A multiplicação de aplicações e redes sociais permite-nos conhecer em pormenor uma amplitude de sentimentos e informações sobre os mais variados assuntos, propagados por amigos, conhecidos, desconhecidos e… inexistentes. Desde as receitas da avó ao mais recente furacão passando pelas últimas inovações numa profusão de gadgets desnecessários, tudo é partilhado e partilhável, transformando a informação num trilho de dados confuso, impossível de filtrar na veracidade e na utilidade.

É uma significativa e interessante evolução na transmissão do conhecimento, caracterizado pela incerteza, pela falta de seriedade e de rigor científico. Não estamos perante factos, estamos perante atos de curiosidade. Nas redes sociais, à medida que se diversifica o uso e se intensifica a sua proliferação, cresce a deriva do disparate e da arbitrariedade no caminho da cenarização do absurdo pela forma como alguns acreditam: se é publicado, é verdade.

Este absurdo tem assumido uma dimensão assustadora porque se vertem para o espaço do domínio público as frustrações, mediocridades, menoridades e atitudes ridículas que nos assolam e incomodam, embora não nos deixem indiferentes. O ser humano é curioso por definição. E, no éter, estes comportamentos têm sido sublimados.

As reações públicas nestes espaços a anúncios, fotografias ou vídeos reforçam a insensatez de quem usa as redes sociais. A discussão sobre a ideologia do género teve recentemente contornos quase grotescos, desde a reação a uma campanha publicitária para lançamento de uma coleção infantil que não distinguia sexos às acusações de racismo numa campanha de chocolates pela cor mais ou menos escura dos bonecos que ilustram a quantidade de cacau.
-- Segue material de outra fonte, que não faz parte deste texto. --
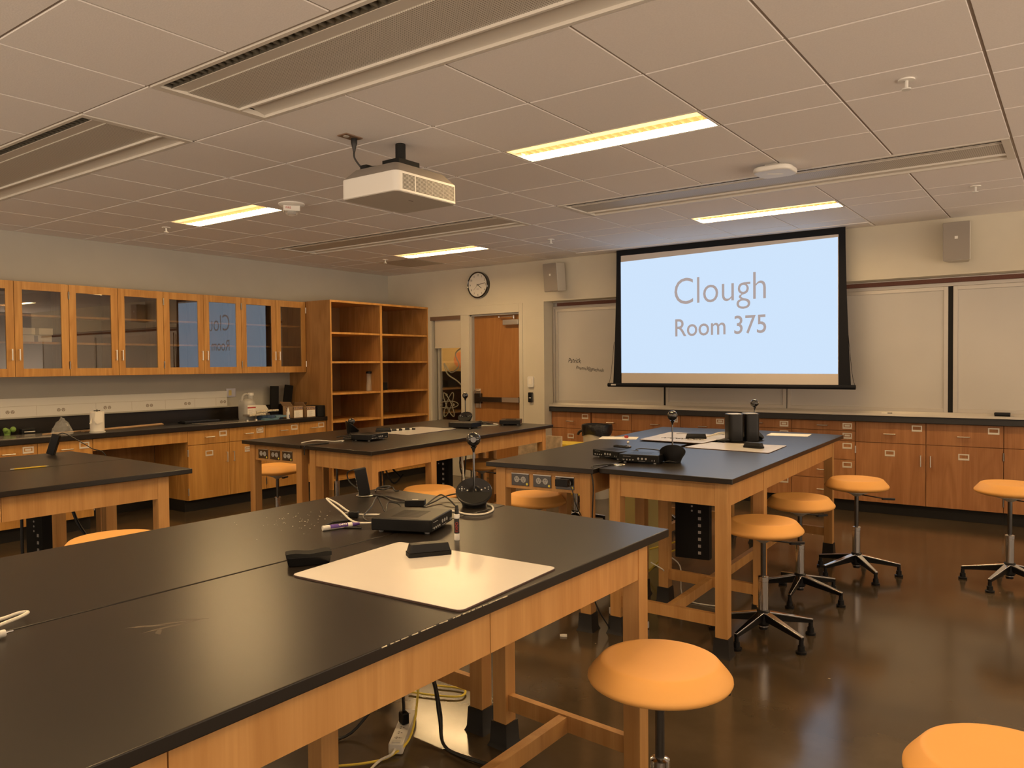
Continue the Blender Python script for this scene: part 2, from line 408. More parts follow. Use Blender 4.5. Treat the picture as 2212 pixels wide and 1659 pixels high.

Estamos no limiar do ridículo, pois não se trata de nonsense, mas sim de reações de quem é negativo. Não podemos ficar indiferentes a estes comportamentos, na medida em que deixam marcas nos destinatários. Nem podemos considerar que estes comportamentos, por mais replicados que sejam, constituem a criação de uma opinião pública que nos permita caracterizar assim a sociedade em que vivemos. Onde alguns veem os extremos de uma sociedade em decadência, outros encontram uma opinião pública ativa e participante, mas se tal não for referenciado serão os valores e os princípios pelos quais aprendemos a viver em conjunto que ficarão em causa.

Na maior parte dos casos, o recurso ao disparate não é inocente. Na sua génese está o propósito de desacreditar instituições, pessoas e práticas.

Em tempo de denúncia sucessiva de notícias falsas com o objetivo de distorcer a realidade – política, comercial, desportiva – o acesso indiscriminado à informação merece um acrescido escrutínio da comunicação social, que tem a responsabilidade de verificar a veracidade do que se publica. E deve ainda exigir às autoridades uma redobrada atenção a quem a desencadeia.

É pois oportuno que nos indignemos perante atitudes levianas e sem sentido. A liberdade de expressão é um desígnio constitucional. É um direito que assiste a todos. Contudo, o direito ao disparate e à indignidade não têm respaldo no texto fundamental.

No passado, o direito à indignação mereceu um apelo público como forma de manifestação de protesto político. Também aqui deve potenciar os sentimentos daqueles que não se reveem nas atitudes que infetam o quotidiano e contagiam as redes sociais. Estas não deixam de fazer parte do nosso quotidiano. Mas o direito à indignação faz parte das nossas vidas.